Our protagonists are Nahri – streetwise, self-interested and smart; and young Prince Alizayd – consummate swordsman, devout believer, and hopelessly naïve. Between them stands Dara, a powerful daeva who once slaughtered an entire city, enslaved by ifrit for a thousand years and covered in scars memorialising the masters he has betrayed. Still, kinda sexy (and people ask me why I roll my eyes at romantic triangles).

The parallel stories follow Nahri as she summons a very grumpy Dara in Cairo, where he promptly rescues her from an ifrit and its horde of ghuls. Or kidnaps her, depending on your point of view. Dara may be the greatest warrior the daeva have ever known; he’s certainly one of the most arrogant. I had the feeling I was meant to go all weak-kneed over him, but he’s such an arse I found myself scowling at him most of the time (PICK THE SOCIALLY AWKWARD BUT SOCIALLY CONSCIOUS SCHOLAR PRINCE, NAHRI! Ahem).

Nahri handles Dara with aplomb: denying her attraction, using his offensive comments to keep him at arm’s length, regularly trying to escape him to find her own way. I loved Nahri for her independence and determination; she’s used to relying on herself, so she never succumbs to being a damsel in distress. Even when on the run for her life as the world shifts around her, she’s looking for a way out and a way up (although honestly, trying to steal a ring from the finger of a sleeping djinn has to be one of the worst ideas I’ve ever heard).

We’re introduced to the City of Brass through Prince Ali, who has been secretly channelling funding to an underground group intent on improving the lives of the shafit (djinni of human descent).

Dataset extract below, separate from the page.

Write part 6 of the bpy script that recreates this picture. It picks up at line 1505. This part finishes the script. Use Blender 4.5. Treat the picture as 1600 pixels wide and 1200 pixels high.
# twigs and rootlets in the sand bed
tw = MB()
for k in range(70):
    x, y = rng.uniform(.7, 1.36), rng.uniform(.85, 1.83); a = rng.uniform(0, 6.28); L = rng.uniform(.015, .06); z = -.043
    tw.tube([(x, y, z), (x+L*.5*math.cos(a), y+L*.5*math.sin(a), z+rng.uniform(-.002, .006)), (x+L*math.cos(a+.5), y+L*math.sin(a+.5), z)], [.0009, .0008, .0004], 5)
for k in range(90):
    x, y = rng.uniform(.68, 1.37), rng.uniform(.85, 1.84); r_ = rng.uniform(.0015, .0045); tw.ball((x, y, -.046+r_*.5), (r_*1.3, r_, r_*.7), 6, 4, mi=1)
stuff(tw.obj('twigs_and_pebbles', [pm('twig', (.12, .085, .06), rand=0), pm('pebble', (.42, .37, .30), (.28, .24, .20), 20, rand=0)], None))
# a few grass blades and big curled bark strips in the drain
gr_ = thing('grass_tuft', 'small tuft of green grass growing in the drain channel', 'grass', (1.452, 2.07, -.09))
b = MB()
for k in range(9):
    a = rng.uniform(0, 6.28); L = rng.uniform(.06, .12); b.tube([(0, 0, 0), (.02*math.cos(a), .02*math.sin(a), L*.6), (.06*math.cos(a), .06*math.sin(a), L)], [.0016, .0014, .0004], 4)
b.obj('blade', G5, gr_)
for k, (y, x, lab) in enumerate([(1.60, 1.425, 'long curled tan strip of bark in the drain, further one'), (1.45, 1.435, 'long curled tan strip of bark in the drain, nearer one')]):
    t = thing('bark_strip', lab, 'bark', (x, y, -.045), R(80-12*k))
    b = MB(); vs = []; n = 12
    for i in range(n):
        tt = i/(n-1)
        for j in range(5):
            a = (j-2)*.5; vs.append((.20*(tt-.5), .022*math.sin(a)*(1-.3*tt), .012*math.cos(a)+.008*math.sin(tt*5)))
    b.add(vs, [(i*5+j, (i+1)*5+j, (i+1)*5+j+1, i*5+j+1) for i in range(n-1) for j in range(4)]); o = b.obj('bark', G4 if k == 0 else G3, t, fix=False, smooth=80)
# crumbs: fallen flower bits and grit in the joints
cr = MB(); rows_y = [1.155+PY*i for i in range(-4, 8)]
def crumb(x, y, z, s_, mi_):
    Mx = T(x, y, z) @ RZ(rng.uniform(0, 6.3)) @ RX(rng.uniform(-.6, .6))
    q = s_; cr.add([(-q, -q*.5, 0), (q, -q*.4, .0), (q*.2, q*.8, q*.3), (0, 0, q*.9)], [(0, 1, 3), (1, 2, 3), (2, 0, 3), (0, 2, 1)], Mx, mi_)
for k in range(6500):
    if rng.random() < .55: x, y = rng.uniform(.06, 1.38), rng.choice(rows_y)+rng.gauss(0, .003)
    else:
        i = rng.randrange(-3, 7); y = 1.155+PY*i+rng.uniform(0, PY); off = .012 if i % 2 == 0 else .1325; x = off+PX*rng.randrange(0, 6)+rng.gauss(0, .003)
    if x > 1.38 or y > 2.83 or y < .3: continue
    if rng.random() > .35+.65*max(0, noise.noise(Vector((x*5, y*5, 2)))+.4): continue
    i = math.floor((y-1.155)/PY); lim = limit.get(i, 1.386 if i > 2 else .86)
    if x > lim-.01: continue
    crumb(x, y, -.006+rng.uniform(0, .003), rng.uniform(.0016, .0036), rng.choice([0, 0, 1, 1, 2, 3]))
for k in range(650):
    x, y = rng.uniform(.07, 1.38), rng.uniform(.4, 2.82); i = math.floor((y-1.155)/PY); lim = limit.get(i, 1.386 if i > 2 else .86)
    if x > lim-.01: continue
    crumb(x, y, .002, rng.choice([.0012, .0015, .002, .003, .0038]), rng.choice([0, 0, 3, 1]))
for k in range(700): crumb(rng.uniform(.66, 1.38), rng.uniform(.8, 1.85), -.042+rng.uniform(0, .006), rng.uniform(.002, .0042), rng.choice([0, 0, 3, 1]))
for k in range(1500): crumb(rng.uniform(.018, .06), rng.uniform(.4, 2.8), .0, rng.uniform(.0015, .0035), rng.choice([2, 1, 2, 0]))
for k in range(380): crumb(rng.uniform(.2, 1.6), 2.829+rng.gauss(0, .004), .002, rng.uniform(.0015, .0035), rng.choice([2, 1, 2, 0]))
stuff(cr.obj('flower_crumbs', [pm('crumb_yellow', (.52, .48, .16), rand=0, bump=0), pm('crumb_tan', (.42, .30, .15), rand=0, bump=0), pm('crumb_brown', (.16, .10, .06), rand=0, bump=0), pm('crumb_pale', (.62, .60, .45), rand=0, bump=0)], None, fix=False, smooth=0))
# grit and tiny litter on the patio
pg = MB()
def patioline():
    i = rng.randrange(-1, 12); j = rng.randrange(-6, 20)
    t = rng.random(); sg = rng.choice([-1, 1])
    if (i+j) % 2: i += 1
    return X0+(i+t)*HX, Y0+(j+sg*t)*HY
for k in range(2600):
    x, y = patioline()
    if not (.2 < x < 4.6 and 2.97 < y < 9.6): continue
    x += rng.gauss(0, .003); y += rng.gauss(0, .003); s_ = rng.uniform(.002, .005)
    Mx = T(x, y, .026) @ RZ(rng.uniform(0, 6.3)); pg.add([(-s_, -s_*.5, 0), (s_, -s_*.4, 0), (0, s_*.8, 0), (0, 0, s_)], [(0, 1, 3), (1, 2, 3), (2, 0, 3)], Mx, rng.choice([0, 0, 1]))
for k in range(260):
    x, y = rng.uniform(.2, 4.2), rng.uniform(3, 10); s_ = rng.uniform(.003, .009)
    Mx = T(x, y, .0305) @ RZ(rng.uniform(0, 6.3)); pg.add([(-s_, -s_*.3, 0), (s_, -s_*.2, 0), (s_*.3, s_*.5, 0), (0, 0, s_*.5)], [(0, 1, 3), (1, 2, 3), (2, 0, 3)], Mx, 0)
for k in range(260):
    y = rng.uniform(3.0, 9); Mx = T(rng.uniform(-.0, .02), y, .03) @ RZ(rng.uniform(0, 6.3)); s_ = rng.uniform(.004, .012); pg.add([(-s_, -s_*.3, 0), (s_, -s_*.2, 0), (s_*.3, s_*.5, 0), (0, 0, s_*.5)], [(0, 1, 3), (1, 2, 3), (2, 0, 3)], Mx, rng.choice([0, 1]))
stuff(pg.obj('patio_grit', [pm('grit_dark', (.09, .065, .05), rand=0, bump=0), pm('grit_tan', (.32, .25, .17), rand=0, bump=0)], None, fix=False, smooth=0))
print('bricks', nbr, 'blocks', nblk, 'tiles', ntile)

His father the king is determined to stamp out those he considers violent dissidents; Ali soon finds himself set to hunt himself down; always a favourite plot of mine.

And this is where City of Brass excels: it takes familiar plots and tropes and weaves them into its setting seamlessly. It channels questions of prejudice (gender, religion, race, sexual orientation) and presents them through the lens of djinni society, effortlessly adding layers and complexities to an already-fascinating world. It takes nothing as read: there are multiple perspectives on every issue, even before Nahri blows through town with her irreverence and open-mindedness. Add in a deadly cinnamon roll Prince who must teach our wayward heroine to read (possibly the only romance trope I can’t resist), and a stew of politics with so many ingredients that I could only keep turning the pages to find out what was going on, and I was helplessly in love.

This is one of those books where you start off having fun and then realise you don’t want to put it down before progressing to actually squealing at the page at the climax (no spoilers but AAAAAAAAH). It’s also the first in a trilogy, so don’t expect any answers or closure – just the irresistible need for the sequel soon, please.


I received a free copy from the publisher in exchange for an honest review.

City of Brass is available now in the US and the UK. The sequel, Kingdom of Copper is expected (but not promised!) towards the end of this year.